When Else Should Use Explicit Transactions for Single Statements

Kendra Little over at SQL Workbooks recently answered the question “When should I use explicit transactions for single statements?” I’m not going to re-hash what Kendra wrote, go and read it on her site. What I want to do is add another case for when I use explicit transactions for a single statement.

Firstly, what is an explicit transaction? It’s when you write BEGIN TRAN and COMMIT or ROLLBACK around your statements. It’s usually used when you want a bunch of statements to all commit or all rollback together, e.g. you’re entering relational data across many tables.

When you don’t create a specific transaction, SQL will still wrap your single statement inside it’s own Transaction (called an Autocommit Transaction) so the whole statement will need to succeed or rollback.

So when do I think you should use explicit transactions (on top of what Kendra has already highlighted)? When you’re working with production data. In one of my first fulltime jobs I wrote a script that worked great in dev and test environments, and then I ran it on production…and it didn’t work as planned. Instead of updating a handful of records in a table with a few million records, it updated a few thousand…with no easy way of finding them again.

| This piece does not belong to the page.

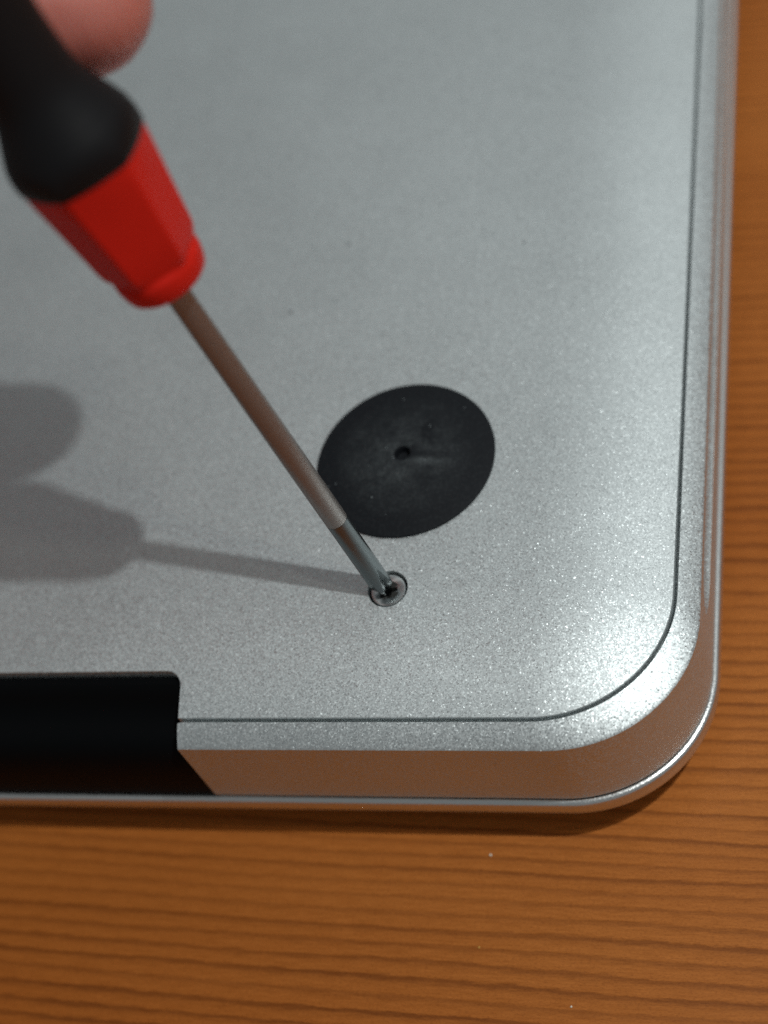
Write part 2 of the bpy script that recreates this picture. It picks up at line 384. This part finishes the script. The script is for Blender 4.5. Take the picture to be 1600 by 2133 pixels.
so['label'] = 'shiny cross-head screw under the screwdriver tip'
# dark bore round the screw
bore = loft([[(SX + r * math.cos(2 * math.pi * i / 48), SY + r * math.sin(2 * math.pi * i / 48), z) for i in range(48)] for r, z in ((1.78, -2.6), (1.78, -1.4), (1.72, -1.40), (1.56, -.9), (1.56, -2.6))], False, False)
link('screw_bore', finish(bore, 'screw_bore'), GROOVE, laptop)

# ------------------------------------------------------------------ screwdriver
TIP = Vector((-0.107, -12.945, -0.5)); AX = Vector((-0.19057, 0.13779, 0.97195)).normalized()
camv = (Vector((41.177, -81.887, 118.05)) - (TIP + AX * 42)); VW = (camv - AX * camv.dot(AX)).normalized()
SD = VW.cross(AX)                                          # to the right in the picture?
if SD.dot(rx) < 0: SD = -SD
driver = empty('screwdriver', TIP + Vector((0, 0, TZ)))
tag(driver, 'small red and black screwdriver with its tip in the screw beside the rubber foot', 'screwdriver')
def P3(s, r, a): return TIP + AX * s + (VW * math.cos(a) + SD * math.sin(a)) * r
def ring(s, rf, n=96): return [tuple(P3(s, rf(2 * math.pi * i / n), 2 * math.pi * i / n)) for i in range(n)]
def put(name, bm, m, parent=driver, smooth=35):
    me = finish(bm, name, smooth)
    me.transform(Matrix.Translation(-(TIP + Vector((0, 0, TZ))) * S))
    return link(name, me, m, parent)
RS = 0.935
rows = [ring(s, lambda a, r=r: r) for s, r in ((9.6, RS * .99), (9.62, RS), (20, RS), (37.2, RS))]
shaft = put('shaft', loft(rows), STEEL)
# tip: four tapering flutes
F0 = math.radians(24)
def tip_ring(s):
    R = min(RS, 0.40 + s * .52); dep = max(0.0, 1 - s / 3.7)
    half = math.radians(3 + 38 * min(1, dep * 1.2)); inner = R * (1 - .66 * min(1, dep * 1.15)); pts = []
    for k in range(4):
        c = F0 + k * math.pi / 2
        for t in (0, .5): pts.append(tuple(P3(s, lerp(inner, R * math.cos(half * .0), t), c + half * t)))
        for i in range(13):
            pts.append(tuple(P3(s, R, c + half + (math.pi / 2 - 2 * half) * i / 12)))
        pts.append(tuple(P3(s, lerp(inner, R, .5), c + math.pi / 2 - half * .5)))
    return pts
rows = [tip_ring(s) for s in (-.15, .1, .35, .7, 1.05, 1.4, 1.8, 2.2, 2.6, 3.0, 3.4, 3.65, 3.8, 6, 9.58)]
put('tip', loft(rows), TIPM, driver, 22)
# red faceted handle core with its round nose
H0 = math.radians(-34)
def hexr(rc, k):
    def f(a):
        q = ((a - H0) % (math.pi / 3)) - math.pi / 6
        h = rc * math.cos(math.pi / 6) / math.cos(q)
        return lerp(rc, min(h, rc * .985), k)
    return f
rows = [ring(s, hexr(r, k), 144) for s, r, k in ((36.05, 1.0, 0), (36.05, 2.3, 0), (36.15, 2.75, 0), (36.45, 3.07, 0), (36.9, 3.22, 0), (37.5, 3.32, 0), (37.95, 3.34, .1), (38.2, 3.32, .35), (38.4, 3.42, .7),
        (38.7, 3.62, 1), (39.2, 3.78, 1), (41, 3.98, 1), (43.5, 4.28, 1), (45.3, 4.50, .9), (46.4, 4.62, .72), (48.2, 4.78, .6))]
put('handle_core', loft(rows), RED, driver, 20)
gp = ((47.3, 3.9), (47.2, 4.68), (47.3, 4.77), (47.8, 4.83), (48.4, 4.82), (49.2, 4.68), (50.0, 4.38), (51.1, 3.92), (52.4, 3.42), (53.4, 3.20), (54.5, 3.14), (57, 3.13), (60, 3.35), (64, 3.95), (69, 4.7), (76, 5.3), (90, 5.55), (104, 5.3), (111, 4.7), (111.3, 3.5))
put('grip', loft([ring(s, hexr(r, max(0, min(1, 1 - (s - 47.4) / 1.8)) * .6), 144) for s, r in gp]), GRIP)
put('end_cap', loft([ring(s, lambda a, r=r: r, 48) for s, r in ((111.25, 3.2), (111.5, 4.4), (113, 4.9), (116, 4.9), (117, 4.4), (117.2, 3.2))]), RED)

# ------------------------------------------------------------------ hand
def capsules(chains):
    bm = bmesh.new()
    for ch in chains:
        for (a, ra), (b, rb) in zip(ch, ch[1:]):
            a, b = Vector(a), Vector(b); n = max(2, int((b - a).length / 1.6))
            for i in range(n + 1):
                t = i / n
                bmesh.ops.create_icosphere(bm, subdivisions=2, radius=lerp(ra, rb, t), matrix=Matrix.Translation(a.lerp(b, t)))
    return bm
thumb = [((-21.0, -11.2, 72.5), 5.9), ((-26, -12.6, 74), 7.4), ((-43, -14, 80), 8.6), ((-66, -8, 90), 10.4), ((-104, 8, 98), 14), ((-150, 22, 104), 17)]
index = [((-9.9, 3.4, 49.8), 5.35), ((-18, 1.4, 52.6), 7.3), ((-32, 2.8, 57.0), 8.0), ((-54, 6, 71), 8.2), ((-88, 4, 97), 10.5), ((-158, 24, 108), 15)]
middle = [((-13.5, 8.6, 77.5), 5.6), ((-20, 10.2, 77), 6.6), ((-38, 16, 78), 7.4), ((-58, 21, 88), 8.4), ((-92, 23, 108), 10.5), ((-160, 30, 110), 16)]
ringf = [((-22, 15.5, 95), 5.6), ((-28, 19, 92), 6.6), ((-43, 29, 86), 7.2), ((-62, 38, 91), 8.2), ((-96, 41, 106), 10.2), ((-162, 40, 109), 16)]
pinky = [((-34, 24, 110), 4.8), ((-40, 30, 105), 5.5), ((-53, 42, 97), 6.2), ((-70, 52, 95), 7.2), ((-100, 57, 98), 9.5), ((-160, 46, 106), 15)]
arm = [((-150, 34, 107), 19), ((-190, 40, 112), 24), ((-260, 48, 124), 31), ((-300, 52, 130), 33)]
arm2 = [((-100, 10, 100), 11), ((-104, 40, 103), 11.5), ((-140, 40, 106), 15)]
ho = raw(capsules([thumb, index, middle, ringf, pinky, arm, arm2]), 'hand')
rm = ho.modifiers.new('r', 'REMESH'); rm.mode = 'VOXEL'; rm.voxel_size = 0.9
sm = ho.modifiers.new('s', 'SMOOTH'); sm.iterations = 8; sm.factor = .5
me = evaluated(ho, 'hand'); bpy.data.objects.remove(ho, do_unlink=True)
hand = link('hand', done(me, 180), SKIN)
tag(hand, 'blurred pink fingertip pressing on the narrow waist of the black grip', 'hand')
def nail(c, d, up, w, l, r):
    d = Vector(d).normalized(); up = Vector(up); up = (up - d * up.dot(d)).normalized(); sd = d.cross(up); c = Vector(c)
    nu, nv = 10, 8; g = []
    for j in range(nv + 1):
        t = j / nv
        g.append([c + d * (l * (t - .5)) + sd * (r * math.sin((i / nu - .5) * 2 * w * (1 - .25 * max(0, t - .7) / .3))) + up * (r * math.cos((i / nu - .5) * 2 * w) + .12 - .5 * t * t) for i in range(nu + 1)])
    bm = bmesh.new(); V = [[bm.verts.new(p) for p in row] for row in g]; W = [[bm.verts.new(p - up * .5) for p in row] for row in g]
    for j in range(nv):
        for i in range(nu):
            bm.faces.new((V[j][i], V[j][i + 1], V[j + 1][i + 1], V[j + 1][i])); bm.faces.new((W[j][i], W[j + 1][i], W[j + 1][i + 1], W[j][i + 1]))
    for i in range(nu):
        bm.faces.new((V[0][i], W[0][i], W[0][i + 1], V[0][i + 1])); bm.faces.new((V[nv][i], V[nv][i + 1], W[nv][i + 1], W[nv][i]))
    for j in range(nv):
        bm.faces.new((V[j][0], V[j + 1][0], W[j + 1][0], W[j][0])); bm.faces.new((V[j][nu], W[j][nu], W[j + 1][nu], V[j + 1][nu]))
    return finish(bm, 'fingernail', 60)
for c, d, up, r in (((-17.5, 4.4, 51.8), (1, -.15, -.25), (0.1, .9, .35), 5.6), ((-27, -12.9, 74.5), (1, .2, -.25), (0, -.8, .6), 7.0), ((-20, 10.2, 77), (1, -.3, .05), (.1, .6, .8), 6.2), ((-28, 19, 92), (.85, -.5, .4), (0, .8, .6), 6.2), ((-40, 30, 105), (.6, -.6, .5), (.3, .7, .6), 5.1)):
    link('fingernail', nail(c, d, up, .95, 9.0, r), NAIL, hand)

# ------------------------------------------------------------------ crumbs on the table
def crumb(x, y, r, m, label):
    bm = bmesh.new(); bmesh.ops.create_icosphere(bm, subdivisions=2, radius=r)
    for v in bm.verts: v.co *= random.uniform(.75, 1.2)
    for v in bm.verts: v.co += Vector((x, y, -TZ + r * .6))
    o = link('crumb', finish(bm, 'crumb'), m); tag(o, label, 'crumb', 'crumbs on the table')
crumb(6.3, -28.69, .115, CRUMB, 'white crumb on the wood just off the laptop edge')
crumb(6.08, -36.78, .10, CRUMB2, 'amber crumb on the wood in front of the laptop')
crumb(14.16, -41.39, .10, CRUMB, 'pale crumb near the lower edge of the wood')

Since then the first thing I do when I connect to a production server in SSMS is write “BEGIN TRAN”. I know some DBA’s have gone even further and changed the template in SSMS to always have BEGIN TRAN at the top.

When I execute the query I can then make sure the number of rows that are changed match with what I expected, and then I can commit or rollback the transaction.

The only catch? Don’t walk away from your desk. By having an explicit BEGIN TRAN, SQL will make sure it holds on to all of your locks until you either commit or rollback. Don’t be the dba who locked up the whole database while you went to lunch.

Do you have any other thoughts on when to use Explicit Transactions?